Elbert County has a regulatory zoning scheme built around the intent to preserve the look of an untouched state of nature. Cows and horses fit this scheme. Enterprises that don’t involve cows and horses do not. Ranching is not labor intensive, it requires large tracts of expensive land, and it presents no competitive return on investment to capital.
Inheritance taxes are levied at market land valuations that stay high due to the scarcity of land in a state of nature, and a supply of buyers who bring accumulated wealth from enterprises outside of Elbert County. These buyers don’t invest in Elbert County land to make a return. They come here to escape progress, not to promote it.
In Elbert County, labor is inelastic. We have a small population; labor is scarce, and not as diverse for available skills as the labor forces in cities. As a result of all the above, we don’t have a rich job market waiting to hire people in Elbert County.
Still, America is a free country. The deck is stacked against us, but when has it ever not been so? A hard set of economic facts, hard, at least, for members of the labor force without land or a full bank account of acquired wealth from another place, need not determine our economic potential.
The same corporate forms that provided the organization for profit-making enterprises throughout the rest of America are freely available to Elbert County non-landed citizens. It starts with a plan to make a product, research into the fabrication method that product requires, discovery of sources for the input materials, and finding the market. All of these things exist for every product we consume; you just need to do the research to discover them.
The accumulation of start-up capital can be done by selling shares in the enterprise to all those pledged to work for the company. This core group would become the preferred stock holders.
Look around at all of the manufactured and assembled products we use in our daily lives. Many of them are not that difficult to put together. Many are built in lands on the other side of the world from materials that come from American plastics, fibers, minerals, and machinery.

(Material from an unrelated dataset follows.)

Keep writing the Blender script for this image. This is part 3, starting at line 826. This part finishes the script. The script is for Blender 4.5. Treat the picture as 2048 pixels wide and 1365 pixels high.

Foreign supply chains from domestic materials incur steep round trip transportation costs to send raw materials out and bring finished goods back. Consider the costs in an international supply chain that could be eliminated by locating production here in America—fuel, transportation infrastructure, middlemen taking a cut, government levies at various transaction points, regulatory takings from multiple government agencies—all built into the price of the products we buy. In effect, as a domestic producer, these are recoverable opportunity costs that, by their elimination, fall straight to the bottom line of an expected return from domestic production.
At a policy level, the supply chain costs that American consumers are willing to bear in the prices they pay support powerful private and public constituencies whose interest it is to keep labor rates depressed in the third world. While our domestic markets may give third world labor an opportunity to work, when you add in all of the overhead that comes with the opportunity our markets provide, we may not be doing them as big of a favor as some would think.
The existence today of a given international product supply chain should be seen as an opportunity, not a determinant of our future. So too, a hard set of economic factors need not control us. We are a free people with the ability to create any structure we can conceive. With a little ingenuity, passion, and effort, we can make whatever future we want. Right here in Elbert County.